(Scene script records)
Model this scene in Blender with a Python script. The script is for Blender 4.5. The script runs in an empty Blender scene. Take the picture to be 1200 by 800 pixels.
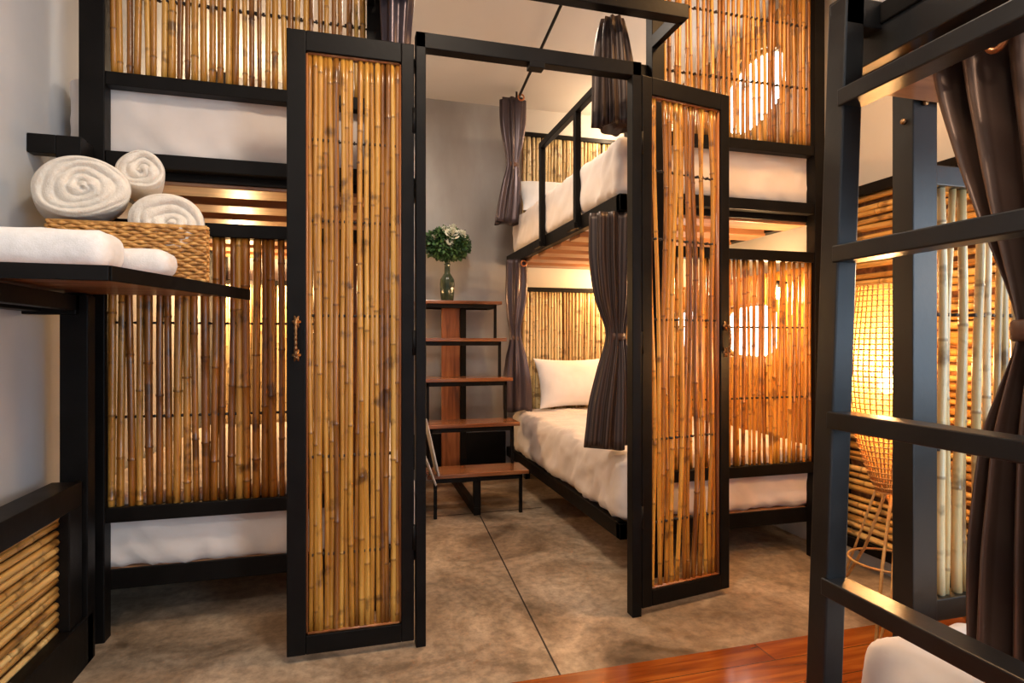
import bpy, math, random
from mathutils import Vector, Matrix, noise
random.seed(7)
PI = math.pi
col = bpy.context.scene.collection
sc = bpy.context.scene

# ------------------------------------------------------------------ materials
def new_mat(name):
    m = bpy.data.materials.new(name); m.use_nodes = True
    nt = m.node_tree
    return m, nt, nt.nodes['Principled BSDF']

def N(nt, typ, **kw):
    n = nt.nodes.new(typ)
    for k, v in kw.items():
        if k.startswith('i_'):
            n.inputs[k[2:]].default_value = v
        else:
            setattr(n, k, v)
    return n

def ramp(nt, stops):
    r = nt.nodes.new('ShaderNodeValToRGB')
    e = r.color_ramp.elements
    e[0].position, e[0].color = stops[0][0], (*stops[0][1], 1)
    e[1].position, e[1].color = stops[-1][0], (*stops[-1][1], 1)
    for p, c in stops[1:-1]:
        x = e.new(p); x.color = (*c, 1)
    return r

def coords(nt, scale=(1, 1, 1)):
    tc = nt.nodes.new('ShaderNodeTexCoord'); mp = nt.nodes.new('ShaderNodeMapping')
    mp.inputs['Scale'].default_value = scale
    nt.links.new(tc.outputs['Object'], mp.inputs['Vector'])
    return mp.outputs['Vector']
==
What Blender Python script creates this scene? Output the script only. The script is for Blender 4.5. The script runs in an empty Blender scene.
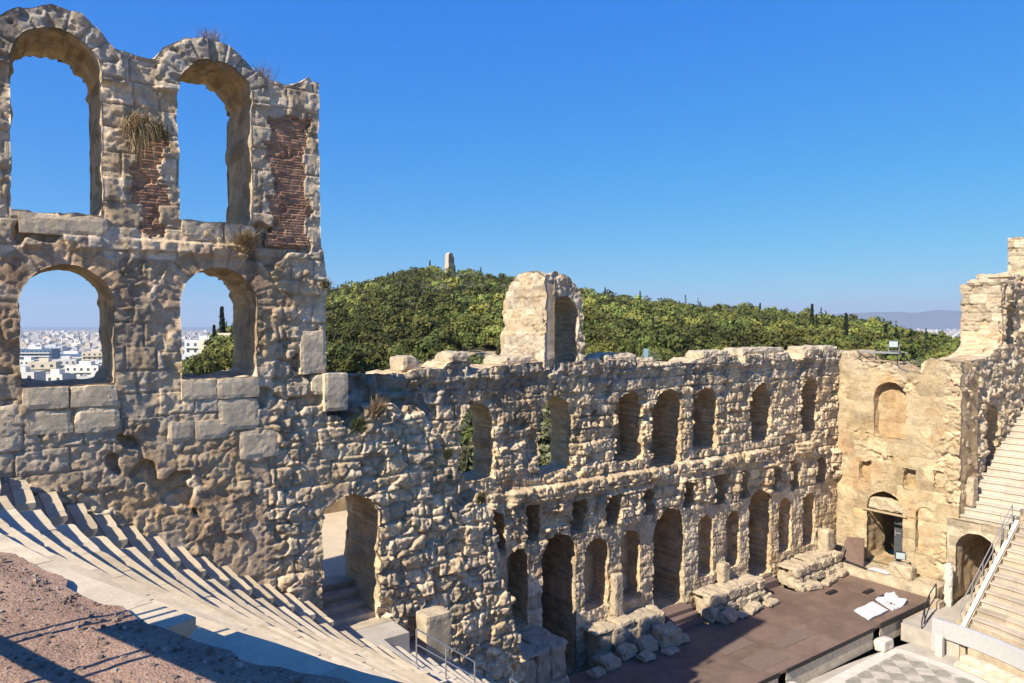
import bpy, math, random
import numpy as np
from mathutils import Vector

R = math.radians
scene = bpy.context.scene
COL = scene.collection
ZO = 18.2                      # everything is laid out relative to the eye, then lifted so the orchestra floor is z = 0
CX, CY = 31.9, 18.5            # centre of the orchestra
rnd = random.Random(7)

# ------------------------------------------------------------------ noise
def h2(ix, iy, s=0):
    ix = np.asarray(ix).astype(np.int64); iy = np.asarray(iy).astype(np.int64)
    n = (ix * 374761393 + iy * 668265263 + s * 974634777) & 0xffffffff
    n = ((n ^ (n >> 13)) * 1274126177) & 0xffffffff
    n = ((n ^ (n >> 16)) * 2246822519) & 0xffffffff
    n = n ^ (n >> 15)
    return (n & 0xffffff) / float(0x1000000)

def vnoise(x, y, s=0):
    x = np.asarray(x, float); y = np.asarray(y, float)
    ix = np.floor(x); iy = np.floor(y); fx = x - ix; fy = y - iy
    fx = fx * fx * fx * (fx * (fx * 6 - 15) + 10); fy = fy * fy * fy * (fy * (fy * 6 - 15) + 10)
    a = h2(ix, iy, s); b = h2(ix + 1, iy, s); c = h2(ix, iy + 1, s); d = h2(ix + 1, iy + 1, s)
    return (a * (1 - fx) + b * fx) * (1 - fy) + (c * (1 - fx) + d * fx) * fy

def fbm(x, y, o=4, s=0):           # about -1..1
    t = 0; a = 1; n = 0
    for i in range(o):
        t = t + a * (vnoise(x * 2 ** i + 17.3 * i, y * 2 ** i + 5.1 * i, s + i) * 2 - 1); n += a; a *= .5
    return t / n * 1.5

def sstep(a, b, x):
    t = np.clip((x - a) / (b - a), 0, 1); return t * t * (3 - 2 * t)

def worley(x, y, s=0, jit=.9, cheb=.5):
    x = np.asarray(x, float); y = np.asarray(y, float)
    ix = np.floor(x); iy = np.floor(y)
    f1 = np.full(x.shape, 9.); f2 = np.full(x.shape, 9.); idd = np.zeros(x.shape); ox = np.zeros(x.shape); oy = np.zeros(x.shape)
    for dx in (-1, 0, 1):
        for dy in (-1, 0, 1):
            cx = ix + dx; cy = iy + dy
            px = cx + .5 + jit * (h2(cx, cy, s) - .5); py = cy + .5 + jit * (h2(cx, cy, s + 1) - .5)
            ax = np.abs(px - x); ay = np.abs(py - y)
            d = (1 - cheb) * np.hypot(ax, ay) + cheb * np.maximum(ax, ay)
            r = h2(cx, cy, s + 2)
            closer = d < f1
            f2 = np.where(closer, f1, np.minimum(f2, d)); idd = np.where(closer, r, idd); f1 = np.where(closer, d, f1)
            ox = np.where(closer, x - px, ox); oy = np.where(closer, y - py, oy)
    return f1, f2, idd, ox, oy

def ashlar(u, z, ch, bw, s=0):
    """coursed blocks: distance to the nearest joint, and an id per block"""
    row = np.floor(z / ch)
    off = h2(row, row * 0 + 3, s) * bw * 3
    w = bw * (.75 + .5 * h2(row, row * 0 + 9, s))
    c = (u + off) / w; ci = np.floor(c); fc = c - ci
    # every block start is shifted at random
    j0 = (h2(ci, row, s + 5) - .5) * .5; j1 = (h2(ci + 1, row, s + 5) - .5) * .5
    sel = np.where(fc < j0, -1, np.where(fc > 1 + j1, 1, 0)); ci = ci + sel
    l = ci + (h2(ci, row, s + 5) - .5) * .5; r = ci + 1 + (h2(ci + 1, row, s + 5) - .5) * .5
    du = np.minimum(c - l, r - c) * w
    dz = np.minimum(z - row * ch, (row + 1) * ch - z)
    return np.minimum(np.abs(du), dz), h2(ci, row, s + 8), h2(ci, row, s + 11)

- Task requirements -
Word for word, restate the lines beginning with the one that has "What Blender Python" and ending with the one that has "rnd = random.Random(7)". Keep both ends and skip any pictures.

- Output below -
What Blender Python script creates this scene? Output the script only. The script is for Blender 4.5. The script runs in an empty Blender scene.
import bpy, math, random
import numpy as np
from mathutils import Vector

R = math.radians
scene = bpy.context.scene
COL = scene.collection
ZO = 18.2                      # everything is laid out relative to the eye, then lifted so the orchestra floor is z = 0
CX, CY = 31.9, 18.5            # centre of the orchestra
rnd = random.Random(7)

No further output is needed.